Exploring ‘Out Of The Sea’: A Mixed Media Journey
The vast majority of my mixed-media work begins with a photograph from my personal archive. For Out Of The Sea, the source image was taken of Hazuan Hashim shortly after he emerged from a swim in the Aegean Sea—his body still bearing the residue of water, salt, and heat under intense Mediterranean sunlight. The photograph functions as both document and point of departure, allowing the work to move between observation and transformation. Through layering, surface disruption, and material intervention, the image is pushed beyond its original moment, becoming a meditation on exposure, memory, and the physical aftermath of immersion.

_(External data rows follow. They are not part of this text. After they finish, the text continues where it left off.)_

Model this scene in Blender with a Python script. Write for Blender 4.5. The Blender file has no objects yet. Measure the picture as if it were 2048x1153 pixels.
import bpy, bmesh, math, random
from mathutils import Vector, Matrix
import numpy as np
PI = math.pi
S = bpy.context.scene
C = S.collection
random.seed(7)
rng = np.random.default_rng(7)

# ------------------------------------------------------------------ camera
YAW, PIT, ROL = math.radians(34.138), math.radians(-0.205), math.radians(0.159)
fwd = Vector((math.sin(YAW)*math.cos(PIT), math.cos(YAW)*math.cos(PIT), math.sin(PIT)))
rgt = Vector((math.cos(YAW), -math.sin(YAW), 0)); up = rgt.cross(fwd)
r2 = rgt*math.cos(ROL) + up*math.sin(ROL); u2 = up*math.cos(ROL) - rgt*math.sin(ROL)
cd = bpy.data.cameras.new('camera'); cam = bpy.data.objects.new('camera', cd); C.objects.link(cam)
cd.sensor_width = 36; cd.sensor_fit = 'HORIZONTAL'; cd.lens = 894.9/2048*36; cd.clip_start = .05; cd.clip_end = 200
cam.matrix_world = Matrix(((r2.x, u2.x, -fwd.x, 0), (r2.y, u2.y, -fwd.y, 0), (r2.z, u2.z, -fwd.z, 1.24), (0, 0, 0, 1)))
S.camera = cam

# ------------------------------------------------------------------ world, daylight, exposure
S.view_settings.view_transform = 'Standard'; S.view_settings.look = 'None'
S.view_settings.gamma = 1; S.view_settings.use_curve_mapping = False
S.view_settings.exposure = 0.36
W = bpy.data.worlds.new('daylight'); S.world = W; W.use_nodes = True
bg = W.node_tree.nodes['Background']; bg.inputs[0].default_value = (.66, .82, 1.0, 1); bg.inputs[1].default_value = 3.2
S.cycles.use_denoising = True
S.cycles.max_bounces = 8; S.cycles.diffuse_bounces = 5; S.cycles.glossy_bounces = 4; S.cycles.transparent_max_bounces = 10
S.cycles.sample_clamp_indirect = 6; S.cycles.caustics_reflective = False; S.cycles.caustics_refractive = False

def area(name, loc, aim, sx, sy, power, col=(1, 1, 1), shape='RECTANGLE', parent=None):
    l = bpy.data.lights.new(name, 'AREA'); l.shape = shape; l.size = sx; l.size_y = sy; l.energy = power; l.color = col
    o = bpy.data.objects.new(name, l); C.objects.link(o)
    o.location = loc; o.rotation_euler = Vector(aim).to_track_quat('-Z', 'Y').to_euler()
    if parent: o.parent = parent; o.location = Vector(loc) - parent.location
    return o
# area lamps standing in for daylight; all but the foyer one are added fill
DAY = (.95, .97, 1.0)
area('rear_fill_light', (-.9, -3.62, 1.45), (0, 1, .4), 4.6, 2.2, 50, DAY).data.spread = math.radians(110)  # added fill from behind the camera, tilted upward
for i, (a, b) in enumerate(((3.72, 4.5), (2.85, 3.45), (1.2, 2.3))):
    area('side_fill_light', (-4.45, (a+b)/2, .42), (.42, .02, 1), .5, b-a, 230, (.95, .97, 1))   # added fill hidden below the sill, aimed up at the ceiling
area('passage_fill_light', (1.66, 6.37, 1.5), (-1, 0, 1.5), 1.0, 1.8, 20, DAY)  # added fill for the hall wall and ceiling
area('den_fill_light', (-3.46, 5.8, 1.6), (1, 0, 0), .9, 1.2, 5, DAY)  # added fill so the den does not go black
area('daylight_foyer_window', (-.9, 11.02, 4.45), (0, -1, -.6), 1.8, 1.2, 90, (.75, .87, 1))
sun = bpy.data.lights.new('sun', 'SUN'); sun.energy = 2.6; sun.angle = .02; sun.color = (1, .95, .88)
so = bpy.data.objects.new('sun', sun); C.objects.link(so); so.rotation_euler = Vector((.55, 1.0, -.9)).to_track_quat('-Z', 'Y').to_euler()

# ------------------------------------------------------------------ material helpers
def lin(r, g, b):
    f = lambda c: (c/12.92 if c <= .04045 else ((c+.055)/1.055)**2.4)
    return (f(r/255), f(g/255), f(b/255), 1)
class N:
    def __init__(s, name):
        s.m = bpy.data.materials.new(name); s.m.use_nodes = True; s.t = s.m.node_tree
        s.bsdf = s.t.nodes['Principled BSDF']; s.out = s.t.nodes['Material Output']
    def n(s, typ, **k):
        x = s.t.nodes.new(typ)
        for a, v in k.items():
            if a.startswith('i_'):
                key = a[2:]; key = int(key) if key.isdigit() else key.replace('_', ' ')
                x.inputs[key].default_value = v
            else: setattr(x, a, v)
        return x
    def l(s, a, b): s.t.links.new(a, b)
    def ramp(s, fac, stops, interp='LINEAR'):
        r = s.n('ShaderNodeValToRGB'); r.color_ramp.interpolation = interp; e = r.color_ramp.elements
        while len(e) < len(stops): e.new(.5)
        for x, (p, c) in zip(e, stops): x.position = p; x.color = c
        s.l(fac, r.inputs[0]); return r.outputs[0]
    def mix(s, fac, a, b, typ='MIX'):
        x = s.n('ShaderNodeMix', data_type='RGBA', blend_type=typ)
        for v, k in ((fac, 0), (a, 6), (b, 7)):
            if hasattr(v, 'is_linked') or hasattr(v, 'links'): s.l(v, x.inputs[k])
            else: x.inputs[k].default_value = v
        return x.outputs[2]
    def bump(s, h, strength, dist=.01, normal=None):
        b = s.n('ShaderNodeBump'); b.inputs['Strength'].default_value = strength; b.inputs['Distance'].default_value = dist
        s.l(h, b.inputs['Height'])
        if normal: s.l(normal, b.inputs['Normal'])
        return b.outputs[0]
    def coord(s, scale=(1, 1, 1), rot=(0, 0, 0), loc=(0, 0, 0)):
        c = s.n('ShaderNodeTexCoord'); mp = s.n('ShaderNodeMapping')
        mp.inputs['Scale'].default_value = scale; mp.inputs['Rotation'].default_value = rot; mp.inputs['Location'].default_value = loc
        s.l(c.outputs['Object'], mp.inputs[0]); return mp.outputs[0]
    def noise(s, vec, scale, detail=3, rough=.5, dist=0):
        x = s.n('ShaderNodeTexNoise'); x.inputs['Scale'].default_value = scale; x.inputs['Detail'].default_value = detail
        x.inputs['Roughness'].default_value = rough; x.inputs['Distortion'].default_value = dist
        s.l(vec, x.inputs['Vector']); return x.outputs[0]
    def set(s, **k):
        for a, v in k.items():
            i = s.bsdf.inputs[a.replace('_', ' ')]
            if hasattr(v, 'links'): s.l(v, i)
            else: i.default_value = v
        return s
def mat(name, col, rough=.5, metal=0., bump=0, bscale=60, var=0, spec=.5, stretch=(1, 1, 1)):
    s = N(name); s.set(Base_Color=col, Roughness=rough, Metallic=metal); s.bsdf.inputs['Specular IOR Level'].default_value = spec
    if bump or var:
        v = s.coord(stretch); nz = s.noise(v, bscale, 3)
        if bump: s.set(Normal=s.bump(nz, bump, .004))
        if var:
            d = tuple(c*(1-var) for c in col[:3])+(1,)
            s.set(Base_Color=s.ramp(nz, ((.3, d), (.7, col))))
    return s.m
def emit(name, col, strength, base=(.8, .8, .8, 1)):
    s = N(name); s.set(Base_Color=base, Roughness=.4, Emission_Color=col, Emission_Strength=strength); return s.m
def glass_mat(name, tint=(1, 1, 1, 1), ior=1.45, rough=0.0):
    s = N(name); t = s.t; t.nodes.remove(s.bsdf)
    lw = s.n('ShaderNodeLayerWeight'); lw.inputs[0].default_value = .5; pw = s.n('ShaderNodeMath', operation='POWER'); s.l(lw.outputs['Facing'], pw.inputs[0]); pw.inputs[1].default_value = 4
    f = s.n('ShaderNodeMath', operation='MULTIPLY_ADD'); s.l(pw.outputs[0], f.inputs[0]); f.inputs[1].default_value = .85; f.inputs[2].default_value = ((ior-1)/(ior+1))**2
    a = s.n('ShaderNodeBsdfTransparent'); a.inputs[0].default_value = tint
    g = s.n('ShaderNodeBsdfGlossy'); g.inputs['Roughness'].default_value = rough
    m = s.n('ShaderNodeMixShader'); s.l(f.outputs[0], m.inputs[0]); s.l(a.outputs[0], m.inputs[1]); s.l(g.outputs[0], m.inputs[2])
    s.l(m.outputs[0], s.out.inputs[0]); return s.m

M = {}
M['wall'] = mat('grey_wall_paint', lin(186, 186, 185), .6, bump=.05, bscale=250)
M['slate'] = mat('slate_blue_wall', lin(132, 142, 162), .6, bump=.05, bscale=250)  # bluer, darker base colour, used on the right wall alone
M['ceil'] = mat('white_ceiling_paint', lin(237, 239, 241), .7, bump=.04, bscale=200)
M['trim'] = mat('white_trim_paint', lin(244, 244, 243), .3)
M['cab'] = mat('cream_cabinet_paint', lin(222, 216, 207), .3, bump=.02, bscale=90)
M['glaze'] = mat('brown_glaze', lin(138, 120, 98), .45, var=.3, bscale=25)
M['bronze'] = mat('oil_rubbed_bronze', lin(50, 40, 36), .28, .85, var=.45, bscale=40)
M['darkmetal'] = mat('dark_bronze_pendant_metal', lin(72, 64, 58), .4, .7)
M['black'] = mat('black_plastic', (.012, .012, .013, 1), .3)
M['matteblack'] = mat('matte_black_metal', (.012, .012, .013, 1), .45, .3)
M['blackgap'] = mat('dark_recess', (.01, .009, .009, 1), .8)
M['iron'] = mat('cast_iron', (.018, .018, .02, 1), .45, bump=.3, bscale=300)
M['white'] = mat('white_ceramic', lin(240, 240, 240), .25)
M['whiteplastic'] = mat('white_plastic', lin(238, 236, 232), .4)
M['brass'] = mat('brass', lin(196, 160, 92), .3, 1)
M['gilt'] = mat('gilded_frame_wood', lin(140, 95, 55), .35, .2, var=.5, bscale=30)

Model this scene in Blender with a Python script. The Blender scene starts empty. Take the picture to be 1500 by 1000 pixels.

The work centres on a body just risen from water, skin still remembering the sea. Salt clings. Light presses hard. The image captures a brief, charged interval in which immersion has not yet released its hold—when the body remains cooler than the air, slick, receptive, exposed. This moment is stretched and reworked: the flesh rendered blue and mineral, as though the sea has stained him from the inside out.
The figure stands bare and frontal, neither posed nor protected. His chest is luminous and vulnerable, marked by an almost talismanic aperture—part wound, part portal. Yellow lenses flare where eyes should be, turning vision into heat, glare, desire. Behind him, a dense green ground presses forward, viscous and tidal, recalling algae or vegetation and refusing any sense of depth or escape.
Eroticism here is not performative but elemental: the damp body cooling in air, the quiet arrogance of exposure, the tension between softness and endurance. He is not so much emerging from the sea as carrying it with him—beneath the skin, behind the eyes, lingering at the threshold where looking becomes touching.
At this threshold, the work shifts. A schematic diagram of a cathode ray tube is drawn around his right nipple, introducing a technological incision into the flesh. The swimmer hovers between organism and apparatus, human and machine. In this fusion, the body becomes a metaphor for the future of the human race, prompting questions of extinction, obsolescence, and transformation: are we approaching our end, or merely being rewritten by artificial intelligence?